Para o Papa o direito relaciona-se umbilicalmente com a
dignidade da pessoa humana, de maneira que o direito é ontologicamente a
justiça e o bem, neste sentido o direito não se esgota na lei, reafirmação do
Papa que nos faz lembrar o famoso julgamento de Nuremberg, pós segunda guerra
mundial, quando os oficiais nazistas alegavam em sua defesa que “cumpriam a
lei, cumpriam ordens”, e o tribunal plasmou a máxima de que o direito é maior
do que a lei.
O Papa trabalhou com rigor a questão das relações correntes
entre lei e direito, e destacou alguns binômios esclarecedores, por exemplo, lei x verdade, justo x lei, coisa justa x
direito vigente, verdadeiramente justo x justiça na legislação. O Santo
Padre fez questão didática de assinalar que existem duas realidades, “por um
lado, há o que é justo, a verdade e, por conseguinte, há o direito; por outro,
há a lei. Essas duas realidades são distintas entre si, mesmo se essencialmente
relacionadas –
esclarece o cardeal Coccopalmiero.
Nas lições do Papa, são duas realidades distintas porque o
direito vem antes, enquanto a lei vem depois. Neste diapasão é o justo, ou
seja, o direito que se “torna” lei. Noutro dizer, o direito é realidade
ontológica preexistente ao legislador, enquanto a lei é realidade intencional,
porque criada pelo legislador. Aqui neste particular o Papa se alinha as mais
robustas correntes do jus naturalismo, ou direito natural.
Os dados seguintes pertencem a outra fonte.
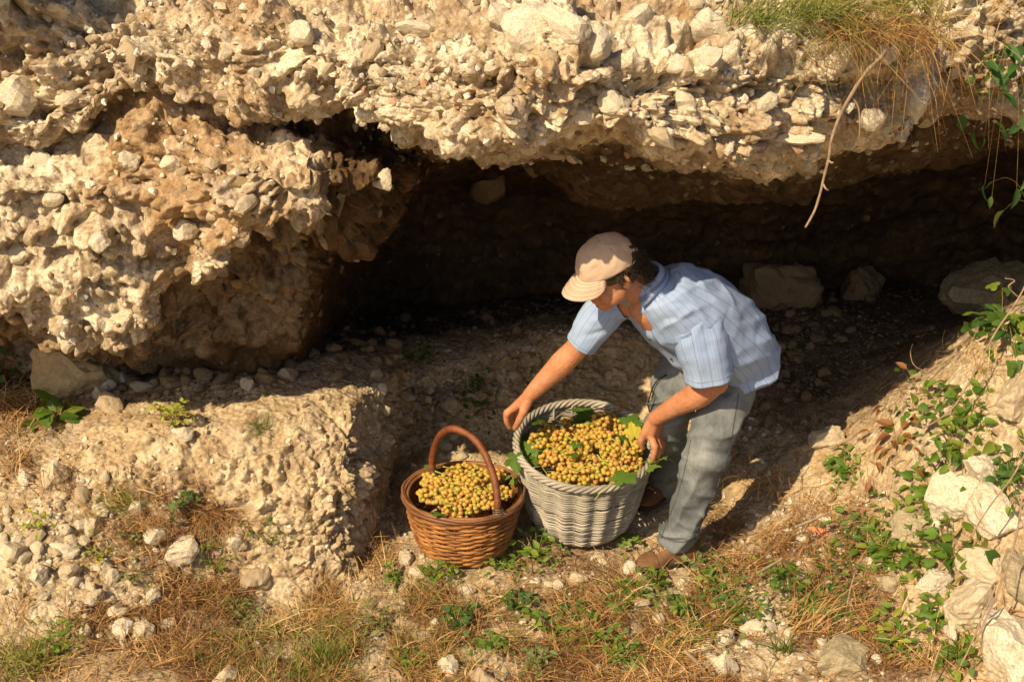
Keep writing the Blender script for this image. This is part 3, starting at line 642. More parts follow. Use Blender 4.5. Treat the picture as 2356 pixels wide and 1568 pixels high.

O Papa é firme ao frisar que a lei depende do direito, no
sentido de que deve conter o direito e deve expressá-lo em suas várias
circunstâncias e necessidades, não podendo assim contrariar o direito
existente. Aqui também me parece que o Papa está a repudiar com força a idéia
da autonomia do direito em relação à realidade mesma, evitando assim os
exageros do jus positivismo (direito é a lei).
O Papa também questionou a idéia de que a vontade da maioria
deva sempre prevalecer como critério suficiente no fazimento da lei, haja
vista, segundo ele, que nas questões fundamentais do direito, onde está em jogo
a dignidade da pessoa humana, o princípio majoritário não é suficiente para contemplar
o direito preexistente, fato que é comprovado no Brasil, pela atuação do
Supremo Tribunal Federal em defesa das minorias: mulheres, índios, homossexuais
etc.
Fixada a idéia de que o direito ontológico é uma realidade
prévia ao legislador, surge a questão central do discurso do Santo Padre: como
é possível conhecer o direito ontológico? Por exemplo, no caso típico dos
embriões, eles têm o direito de receber respeito e abstenção de lesões porque
são vidas humanas ou podem ser suprimidos? Como pode o legislador conhecer o
direito ontológico para dar resposta a esta indagação. Podem as religiões em
geral oferecer uma resposta do que seja o direito ontológico? O Papa responde
positivamente, ou seja, as religiões podem oferecer uma resposta do que seja o
direito ontológico, no caso citado, o reconhecimento de que o embrião é vida
humana.
Todavia, o Papa pontua com fino saber que no caso de uma
religião declarar a ontologia do direito, é, só pode ser, a fé de um sujeito,
ou melhor, a adesão por fé de um sujeito ou grupos de sujeitos, à autoridade da
religião que confirma a ontologia. Entretanto, a fé necessariamente não
pertence a cada sujeito da comunidade civil, muito menos ao legislador como um
todo, portanto, o direito ontológico deve dialogar intensamente com a liberdade
de consciência e liberdade religiosa, só assim teremos respostas aceitáveis.
É aqui que o Santo Padre Bento XVI aposta todas as suas
fichas na razão humana, para dizer na voz interposta do Cardeal Coccopalmerio
que: “A este ponto é decisivo ressaltar que a razão representa o instrumento
cognoscitivo adequado não só porque – como é óbvio – capaz de indagar a
natureza e deste modo conhecer a ontologia, mas também porque ao contrário da
adesão por fé, que é só de alguns, A RAZÃO É DE TODOS”.